Domingo XXII del tiempo ordinario (B)

Hermanos muy amados en el Señor:

Nos engaña y perjudica, no pocas veces, la tendencia innata a guardar las apariencias; y ello nos inclina con facilidad a cumplir los ritos externos y las ceremonias, en detrimento de la necesaria interiorización y, cuando nos quedamos en el orden de los actos externos y de las apariencias, suele ser más con la intención de dar una buena imagen que con el propósito de verdadero progreso espiritual.

La explicación de aquel comportamiento sería, en parte, que es mucho más laborioso bajar a nuestro interior por medio de la reflexión y la apertura de corazón, que llevar a cabo unas prácticas o seguir ciertas normas externas; cuando, a pesar e ello, el verdadero encuentro con Dios ha de tener lugar en el fondo de nuestro corazón, si nos abrimos con toda sinceridad.

Los fariseos y los maestros de la ley, de quines habla el evangelio de hoy, eran también personas ritualistas y escrupulosas del cumplimiento de las normas externas, como eran: no comer sin lavarse las manos, aferrarse a la tradición de los mayores, como lavar platos, jarras y ollas, mientras omitían, por olvido, el cuidado de sus intenciones y la limpieza del corazón.

El Maestro les quiso advertir diciendo: Dejáis a un lado el mandamiento de Dios para aferraros a la tradición de los hombres.(…) Bien profetizó Isaías de vosotros, hipócritas, como está escrito: «El culto que me dan está vacío, porque la doctrina que enseñan son preceptos humanos». Jesús quiere que entiendan que «nada que entre de fuera puede hacer al hombre impuro; lo que sale de dentro es lo que hace impuro al hombre». Porque de nuestro corazón sale el bien y el mal, según sean nuestras intenciones, nuestros deseos o rechazos.

Cuando nos abrimos con sinceridad y humildad delante de Dios, él mismo cultiva nuestro interior y nos enriquece, de acuerdo con lo que nos ha dicho Santiago en su carta: Todo beneficio y todo don perfecto viene de arriba, del Padre de los astros, en el cual no hay fases ni períodos de sombra.

Cuando vamos a Misa, por ejemplo, lo único que importa es disponernos a recibir al Señor que viene y se hace presente por la palabra y el sacramento.
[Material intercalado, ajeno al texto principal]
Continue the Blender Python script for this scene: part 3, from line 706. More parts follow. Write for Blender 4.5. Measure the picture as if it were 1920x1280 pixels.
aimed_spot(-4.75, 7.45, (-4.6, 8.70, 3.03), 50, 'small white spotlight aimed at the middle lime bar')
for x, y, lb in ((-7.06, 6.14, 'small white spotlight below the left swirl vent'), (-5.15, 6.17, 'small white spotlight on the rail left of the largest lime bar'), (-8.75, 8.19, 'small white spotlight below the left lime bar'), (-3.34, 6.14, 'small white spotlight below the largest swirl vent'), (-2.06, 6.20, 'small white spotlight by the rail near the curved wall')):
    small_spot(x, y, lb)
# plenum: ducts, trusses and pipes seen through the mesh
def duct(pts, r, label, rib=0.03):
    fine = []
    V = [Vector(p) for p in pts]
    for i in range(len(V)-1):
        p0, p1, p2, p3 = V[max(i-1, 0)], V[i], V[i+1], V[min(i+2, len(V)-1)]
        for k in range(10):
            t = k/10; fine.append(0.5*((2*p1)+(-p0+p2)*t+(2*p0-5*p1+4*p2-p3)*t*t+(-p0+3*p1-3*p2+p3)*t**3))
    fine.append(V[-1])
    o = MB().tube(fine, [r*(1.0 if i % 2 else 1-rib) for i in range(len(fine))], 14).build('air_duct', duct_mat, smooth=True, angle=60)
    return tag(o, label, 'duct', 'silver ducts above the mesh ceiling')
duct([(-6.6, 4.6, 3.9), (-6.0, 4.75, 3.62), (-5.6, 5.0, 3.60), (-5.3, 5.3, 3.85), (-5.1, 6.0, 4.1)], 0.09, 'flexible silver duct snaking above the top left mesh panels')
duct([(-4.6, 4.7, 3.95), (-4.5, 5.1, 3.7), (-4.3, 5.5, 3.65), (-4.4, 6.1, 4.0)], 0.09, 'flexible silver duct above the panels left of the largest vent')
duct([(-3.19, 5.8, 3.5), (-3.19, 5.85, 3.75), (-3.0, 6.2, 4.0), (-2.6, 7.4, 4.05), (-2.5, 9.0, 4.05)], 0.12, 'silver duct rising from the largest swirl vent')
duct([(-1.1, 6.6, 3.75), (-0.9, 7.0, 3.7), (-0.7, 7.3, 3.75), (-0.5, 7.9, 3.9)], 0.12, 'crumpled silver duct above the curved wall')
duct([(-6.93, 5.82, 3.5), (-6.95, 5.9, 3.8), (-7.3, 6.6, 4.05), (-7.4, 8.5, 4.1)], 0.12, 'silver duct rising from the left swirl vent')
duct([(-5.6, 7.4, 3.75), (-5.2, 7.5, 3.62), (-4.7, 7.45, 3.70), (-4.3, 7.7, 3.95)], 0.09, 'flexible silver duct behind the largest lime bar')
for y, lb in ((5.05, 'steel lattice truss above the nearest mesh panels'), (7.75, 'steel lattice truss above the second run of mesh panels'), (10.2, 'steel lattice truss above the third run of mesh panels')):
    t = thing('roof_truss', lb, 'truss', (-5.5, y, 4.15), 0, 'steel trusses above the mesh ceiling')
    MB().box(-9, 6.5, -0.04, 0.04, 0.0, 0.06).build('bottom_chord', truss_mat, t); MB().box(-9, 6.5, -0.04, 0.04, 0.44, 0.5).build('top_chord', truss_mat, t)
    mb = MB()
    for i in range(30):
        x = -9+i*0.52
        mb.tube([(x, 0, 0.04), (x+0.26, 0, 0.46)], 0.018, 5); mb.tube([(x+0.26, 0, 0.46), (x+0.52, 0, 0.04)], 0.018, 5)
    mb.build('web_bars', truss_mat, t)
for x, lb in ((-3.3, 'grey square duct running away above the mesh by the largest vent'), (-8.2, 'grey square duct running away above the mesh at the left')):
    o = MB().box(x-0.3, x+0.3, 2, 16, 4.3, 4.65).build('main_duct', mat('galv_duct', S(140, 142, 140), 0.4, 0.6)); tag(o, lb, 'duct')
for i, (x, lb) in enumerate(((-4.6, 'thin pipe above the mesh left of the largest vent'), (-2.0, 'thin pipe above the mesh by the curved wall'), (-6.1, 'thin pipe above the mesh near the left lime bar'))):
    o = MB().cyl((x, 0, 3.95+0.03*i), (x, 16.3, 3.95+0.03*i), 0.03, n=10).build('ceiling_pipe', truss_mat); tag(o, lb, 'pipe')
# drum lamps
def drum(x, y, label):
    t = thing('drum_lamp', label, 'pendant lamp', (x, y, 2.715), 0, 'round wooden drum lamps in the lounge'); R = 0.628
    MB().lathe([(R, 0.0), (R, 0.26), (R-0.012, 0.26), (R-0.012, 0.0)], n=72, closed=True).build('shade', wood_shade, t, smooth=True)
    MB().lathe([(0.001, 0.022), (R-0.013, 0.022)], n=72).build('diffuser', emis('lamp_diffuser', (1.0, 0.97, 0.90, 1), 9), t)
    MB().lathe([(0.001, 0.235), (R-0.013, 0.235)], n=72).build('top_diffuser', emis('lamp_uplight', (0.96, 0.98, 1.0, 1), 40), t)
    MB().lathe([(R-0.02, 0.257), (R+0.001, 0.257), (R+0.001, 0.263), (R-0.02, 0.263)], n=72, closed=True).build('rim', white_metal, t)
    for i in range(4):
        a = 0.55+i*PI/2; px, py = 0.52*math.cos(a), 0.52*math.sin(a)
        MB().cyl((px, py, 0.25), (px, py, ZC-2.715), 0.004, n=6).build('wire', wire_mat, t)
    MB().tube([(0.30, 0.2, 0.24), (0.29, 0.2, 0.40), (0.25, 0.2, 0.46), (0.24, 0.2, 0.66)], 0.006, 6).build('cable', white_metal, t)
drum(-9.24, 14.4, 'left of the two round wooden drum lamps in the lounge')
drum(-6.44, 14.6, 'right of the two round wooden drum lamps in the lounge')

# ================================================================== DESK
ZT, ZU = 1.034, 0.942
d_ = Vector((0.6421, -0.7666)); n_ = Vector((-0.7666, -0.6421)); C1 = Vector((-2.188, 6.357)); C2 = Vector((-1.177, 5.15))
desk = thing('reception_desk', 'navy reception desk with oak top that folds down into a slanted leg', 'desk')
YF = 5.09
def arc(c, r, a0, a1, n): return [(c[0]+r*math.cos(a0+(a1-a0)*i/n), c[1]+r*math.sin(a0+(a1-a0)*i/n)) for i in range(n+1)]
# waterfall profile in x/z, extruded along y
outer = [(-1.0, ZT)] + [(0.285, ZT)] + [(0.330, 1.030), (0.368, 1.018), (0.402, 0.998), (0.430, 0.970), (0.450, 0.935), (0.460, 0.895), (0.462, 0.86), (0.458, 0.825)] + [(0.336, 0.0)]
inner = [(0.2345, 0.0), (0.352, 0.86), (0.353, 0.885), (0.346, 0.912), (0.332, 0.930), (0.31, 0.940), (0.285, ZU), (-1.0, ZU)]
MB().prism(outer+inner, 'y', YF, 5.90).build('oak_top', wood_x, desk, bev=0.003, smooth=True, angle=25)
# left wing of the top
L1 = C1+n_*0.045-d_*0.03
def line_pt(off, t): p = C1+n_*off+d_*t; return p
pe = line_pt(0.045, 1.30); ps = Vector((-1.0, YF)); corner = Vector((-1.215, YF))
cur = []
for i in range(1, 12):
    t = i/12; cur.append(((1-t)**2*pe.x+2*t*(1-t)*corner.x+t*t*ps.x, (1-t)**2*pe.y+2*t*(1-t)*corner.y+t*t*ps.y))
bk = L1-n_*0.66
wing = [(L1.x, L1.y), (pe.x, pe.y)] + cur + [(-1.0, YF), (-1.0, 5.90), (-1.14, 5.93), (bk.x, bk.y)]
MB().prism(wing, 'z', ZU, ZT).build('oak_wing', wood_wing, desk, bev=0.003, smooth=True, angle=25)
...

La palabra y el sacramento tienen el poder de salvarnos, por el hecho de darnos conocimiento de la verdad, fortaleza de voluntad y constancia en el amor, para vivir según los mandamientos del Señor. Así podemos seguir firmemente la exhortación que nos daba el libra del Deuteronomio: Ahora, Israel, escucha los mandatos y decretos que yo os mando cumplir. Así viviréis y entraréis a tomar posesión de la tierra que el Señor, Dios de vuestros padres, os va a dar.

Una auténtica vida cristiana se da en nosotros cuando, abiertos con sinceridad y humildad al amor de Dios siempre presente en nosotros, nos puede él comunicar la participación de su santidad. En toda relación entre Dios y nosotros lo que nos transforma y nos salva nunca jamás es aquello que nosotros hacemos, sino lo que recibimos.